On the top of the pavilion there is a clock with a Westminster bell chime that can be heard throughout most of Lakeside. Hymns are played on the hour.



When you step from the porch to the inside of the hotel, through the enormous, squeaky, screen doors, it feels like you have stepped back in time and the smell is always the same, that smell that comes from a seasonal place, a place that is closed up for the winter, a transporting, musty summer cottage scent that I always associate with Lakeside.

Mid day on Saturday, after visiting some local shops, I did catch the Ferry to Kelleys Island with my bike. It was cloudy and the temperature was in the mid 60’s. It felt like it might rain but the forecast did not predict any. The ferry ride takes about 20 minutes and as we crossed from Marblehead, the sun came out from behind the clouds. From the boat, I enjoyed views of the Marblehead Lighthouse and the Lakeside waterfront and then Kelleys Mansion as we approached the Island.

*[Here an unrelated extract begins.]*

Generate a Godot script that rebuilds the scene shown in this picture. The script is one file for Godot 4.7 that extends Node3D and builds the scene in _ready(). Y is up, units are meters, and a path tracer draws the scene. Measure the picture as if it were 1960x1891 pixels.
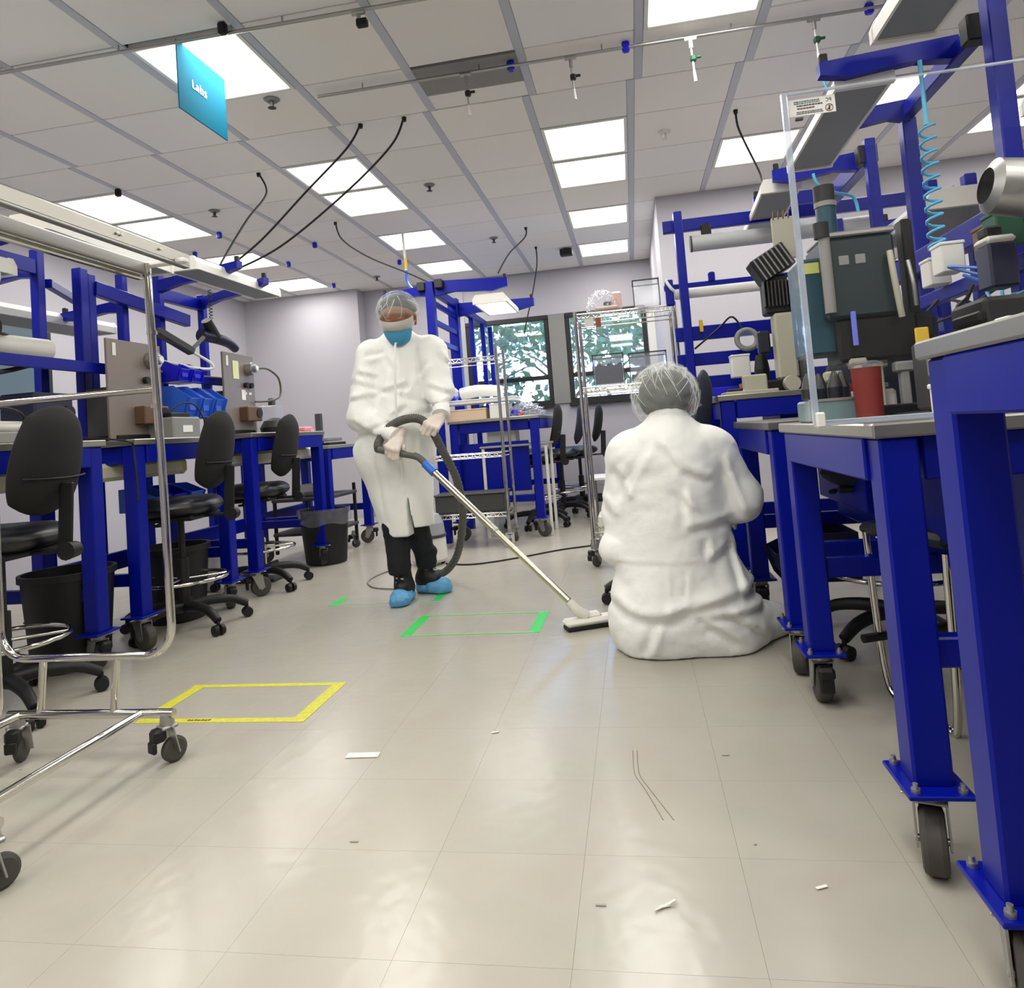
extends Node3D
# A workshop with blue steel benches being cleaned by two people in white coats. Units are metres, y is up, -z runs down the aisle.

class MB:
	var v := PackedVector3Array()
	var n := PackedVector3Array()
	var t := Transform3D()
	func tri(a: Vector3, b: Vector3, c: Vector3, na: Vector3, nb: Vector3, nc: Vector3) -> void:
		var g := (c - a).cross(b - a)
		if g.dot(na + nb + nc) < 0.0:
			v.append_array([t * a, t * c, t * b]); n.append_array([t.basis * na, t.basis * nc, t.basis * nb])
		else:
			v.append_array([t * a, t * b, t * c]); n.append_array([t.basis * na, t.basis * nb, t.basis * nc])
	func face(p: Array, out: Vector3) -> void:
		var g: Vector3 = (p[2] - p[0]).cross(p[1] - p[0]).normalized()
		if g.dot(out) < 0.0: g = -g
		for i in range(1, p.size() - 1): tri(p[0], p[i], p[i + 1], g, g, g)
	func box(c: Vector3, s: Vector3, bev := 0.0) -> MB:
		var h := s * 0.5
		var b: float = minf(bev, minf(h.x, minf(h.y, h.z)) * 0.9)
		for ax in 3:
			var u := (ax + 1) % 3
			var w := (ax + 2) % 3
			for sg in [-1.0, 1.0]:
				var o := Vector3.ZERO; o[ax] = sg
				var ps := []
				for k in [[-1, -1], [1, -1], [1, 1], [-1, 1]]:
					var p := Vector3.ZERO
					p[ax] = sg * h[ax]; p[u] = k[0] * (h[u] - b); p[w] = k[1] * (h[w] - b)
					ps.append(c + p)
				face(ps, o)
				if b > 0.0:
					for s2 in [-1.0, 1.0]:
						var e := Vector3.ZERO; e[ax] = sg; e[u] = s2
						var q := []
						for k in [-1.0, 1.0]:
							var p1 := Vector3.ZERO; p1[ax] = sg * h[ax]; p1[u] = s2 * (h[u] - b); p1[w] = k * (h[w] - b)
							var p2 := Vector3.ZERO; p2[ax] = sg * (h[ax] - b); p2[u] = s2 * h[u]; p2[w] = k * (h[w] - b)
							if k < 0: q.append_array([c + p1, c + p2])
							else: q.append_array([c + p2, c + p1])
						face(q, e)
		if b > 0.0:
			for x in [-1.0, 1.0]:
				for y in [-1.0, 1.0]:
					for z in [-1.0, 1.0]:
						var q2 := Vector3(x, y, z)
						face([c + Vector3(x * h.x, y * (h.y - b), z * (h.z - b)), c + Vector3(x * (h.x - b), y * h.y, z * (h.z - b)), c + Vector3(x * (h.x - b), y * (h.y - b), z * h.z)], q2)
		return self
	func bar(a: Vector3, b: Vector3, w: float, h: float, bev := 0.003) -> MB:   # a box between two points, w across, h up
		var keep := t
		var y := (b - a).normalized()
		var up := Vector3.UP if absf(y.y) < 0.9 else Vector3.RIGHT
		var x := y.cross(up).normalized()
		var z := x.cross(y).normalized()
		t = keep * Transform3D(Basis(x, y, z), (a + b) * 0.5)
		box(Vector3.ZERO, Vector3(w, a.distance_to(b), h), bev)
		t = keep
		return self
	func cyl(a: Vector3, b: Vector3, r0: float, r1 := -1.0, k := 12) -> MB:
		if r1 < 0.0: r1 = r0
		var y := (b - a).normalized()
		var x := y.cross(Vector3.UP if absf(y.y) < 0.9 else Vector3.RIGHT).normalized()
		var z := x.cross(y)
		for i in k:
			var p := TAU * i / k
			var q := TAU * (i + 1) / k
			var d := x * cos(p) + z * sin(p)
			var e := x * cos(q) + z * sin(q)
			tri(a + d * r0, a + e * r0, b + e * r1, d, e, e)
			tri(a + d * r0, b + e * r1, b + d * r1, d, e, d)
			if r0 > 0.0: tri(a, a + d * r0, a + e * r0, -y, -y, -y)
			if r1 > 0.0: tri(b, b + d * r1, b + e * r1, y, y, y)
		return self
	func tube(pts: Array, r: float, k := 8, r_end := -1.0) -> MB:
		var m := pts.size()
		var up := Vector3.UP
		var rings := []
		for i in m:
			var d: Vector3 = (pts[mini(i + 1, m - 1)] - pts[maxi(i - 1, 0)]).normalized()
			if i == 0: up = Vector3.UP if absf(d.y) < 0.9 else Vector3.RIGHT
			var x := d.cross(up).normalized()
			up = x.cross(d).normalized()
			var ring := []
			for j in k:
				var a := TAU * j / k
				ring.append(x * cos(a) + up * sin(a))
			rings.append(ring)
		for i in m - 1:
			var ra := r if r_end < 0 else lerpf(r, r_end, float(i) / (m - 1))
			var rb := r if r_end < 0 else lerpf(r, r_end, float(i + 1) / (m - 1))
			for j in k:
				var l := (j + 1) % k
				var a: Vector3 = rings[i][j]; var b: Vector3 = rings[i][l]; var c: Vector3 = rings[i + 1][l]; var d: Vector3 = rings[i + 1][j]
				tri(pts[i] + a * ra, pts[i] + b * ra, pts[i + 1] + c * rb, a, b, c)
				tri(pts[i] + a * ra, pts[i + 1] + c * rb, pts[i + 1] + d * rb, a, c, d)
		for e in [0, m - 1]:
			var nn: Vector3 = (pts[0] - pts[1]).normalized() if e == 0 else (pts[m - 1] - pts[m - 2]).normalized()
			var rr := r if e == 0 or r_end < 0 else r_end
			for j in k: tri(pts[e], pts[e] + rings[e][j] * rr, pts[e] + rings[e][(j + 1) % k] * rr, nn, nn, nn)
		return self
	func lathe(prof: Array, k := 20) -> MB:   # prof: Vector2(radius, height) up the y axis
		for i in prof.size() - 1:
			var p: Vector2 = prof[i]; var q: Vector2 = prof[i + 1]
			var d := q - p
			var nn := Vector2(d.y, -d.x).normalized()
			for j in k:
				var a := TAU * j / k
				var b := TAU * (j + 1) / k
				var ea := Vector3(cos(a), 0, sin(a)); var eb := Vector3(cos(b), 0, sin(b))
				var na := ea * nn.x + Vector3.UP * nn.y; var nb := eb * nn.x + Vector3.UP * nn.y
				tri(ea * p.x + Vector3.UP * p.y, eb * p.x + Vector3.UP * p.y, eb * q.x + Vector3.UP * q.y, na, nb, nb)
				tri(ea * p.x + Vector3.UP * p.y, eb * q.x + Vector3.UP * q.y, ea * q.x + Vector3.UP * q.y, na, nb, na)
		return self
	func prism(poly: Array, z0: float, z1: float) -> MB:   # an outline in x, y given depth along z
		var pv := PackedVector2Array(poly)
		var idx := Geometry2D.triangulate_polygon(pv)
		for zz in [z0, z1]:
			var o := Vector3(0, 0, signf(zz - (z0 + z1) * 0.5))
			for i in range(0, idx.size(), 3):
				face([Vector3(pv[idx[i]].x, pv[idx[i]].y, zz), Vector3(pv[idx[i + 1]].x, pv[idx[i + 1]].y, zz), Vector3(pv[idx[i + 2]].x, pv[idx[i + 2]].y, zz)], o)
		var cw := 1.0 if Geometry2D.is_polygon_clockwise(pv) else -1.0
		for i in pv.size():
			var a := pv[i]
			var b := pv[(i + 1) % pv.size()]
			var e := (b - a).orthogonal() * -cw
			face([Vector3(a.x, a.y, z0), Vector3(b.x, b.y, z0), Vector3(b.x, b.y, z1), Vector3(a.x, a.y, z1)], Vector3(-e.x, -e.y, 0) * -1.0)
		return self
	func pad(w: float, h: float, th: float, bend: float, taper := 0.0, nx := 12, ny := 14) -> MB:   # an upholstered pad in x, y, thick along z
		for side in [-1.0, 1.0]:
			var g := []
			for j in ny + 1:
				var row := []
				for i in nx + 1:
					var a := -1.0 + 2.0 * i / nx
					var b := -1.0 + 2.0 * j / ny
					a = sin(a * PI / 2); b = sin(b * PI / 2)
					var x := a * sqrt(1.0 - 0.42 * b * b); var y := b * sqrt(1.0 - 0.42 * a * a)
					var e: float = clampf(1.0 - maxf(absf(a), absf(b)), 0.0, 1.0)
					var z: float = side * th * 0.5 * pow(clampf(e * 3.0, 0.0, 1.0), 0.45)
					row.append(Vector3(x * w * 0.5 * (1.0 - taper * (b * 0.5 + 0.5)), y * h * 0.5, z + bend * (x * x * w * w + 0.6 * y * y * h * h) * 0.25))
				g.append(row)
			grid(g, Vector3(0, 0, side))
		return self
	func grid(g: Array, out: Vector3) -> void:   # a smooth sheet through rows of points, facing out
		var ny := g.size()
		var nx: int = g[0].size()
		var nn := []
		for j in ny:
			var r := []
			for i in nx:
				var du: Vector3 = g[j][mini(i + 1, nx - 1)] - g[j][maxi(i - 1, 0)]
				var dv: Vector3 = g[mini(j + 1, ny - 1)][i] - g[maxi(j - 1, 0)][i]
				var c := du.cross(dv).normalized()
				if out != Vector3.ZERO and c.dot(out) < 0.0: c = -c
				r.append(c)
			nn.append(r)
		for j in ny - 1:
			for i in nx - 1:
				tri(g[j][i], g[j][i + 1], g[j + 1][i + 1], nn[j][i], nn[j][i + 1], nn[j + 1][i + 1])
				tri(g[j][i], g[j + 1][i + 1], g[j + 1][i], nn[j][i], nn[j + 1][i + 1], nn[j + 1][i])
	func ring(c: Vector3, r: float, th: float, ax := Vector3.UP, k := 24) -> MB:
		var x := ax.cross(Vector3.RIGHT if absf(ax.x) < 0.9 else Vector3.UP).normalized()
		var z := x.cross(ax)
		for i in k:
			for j in 6:
				var p := []
				for q in [[i, j], [i + 1, j], [i + 1, j + 1], [i, j + 1]]:
					var a: float = TAU * q[0] / k
					var b: float = TAU * q[1] / 6
					var o := x * cos(a) + z * sin(a)
					p.append([c + o * (r + th * cos(b)) + ax * th * sin(b), o * cos(b) + ax * sin(b)])
				tri(p[0][0], p[1][0], p[2][0], p[0][1], p[1][1], p[2][1])
				tri(p[0][0], p[2][0], p[3][0], p[0][1], p[2][1], p[3][1])
		return self
	func mesh() -> ArrayMesh:
		var a := []
		a.resize(Mesh.ARRAY_MAX)
		for i in n.size(): n[i] = n[i].normalized()
		a[Mesh.ARRAY_VERTEX] = v; a[Mesh.ARRAY_NORMAL] = n
		var m := ArrayMesh.new()
		m.add_surface_from_arrays(Mesh.PRIMITIVE_TRIANGLES, a)
		return m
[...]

Kelleys Island did not disappoint. I have been on the Island before but have never traveled so deep, off of the beaten path. I found many unique historic and abandoned places. I took a few sketchy dirt trails, trails that went deep into the woods and felt infrequently traveled because of the number of birds that disturbed. I found myself looking for the end of the trail, not wanting to return the way that I came, but,not sure where it was taking me. I checked my GPS and found a road up ahead. I was relieved when the trail dropped me out on a paved road. The temperature changed depending on what end of the island you were on but I was prepared with layers.
The German Reform Church




The Old Stone Crusher




Camp Patmos


Other spots around the island



The ferry back to the mainland was full and the light was shifting toward dusk. I loaded up and treated myself to a dinner out at the Crows Nest which included an Old Fashion with extra cherries.

The next morning, I took the long way home with a few stops. Along this journey, I found many items to add to the Bohoagogo line. I am processing and preparing to add these found items to the space, where I sell, at Old 42 in Plain City.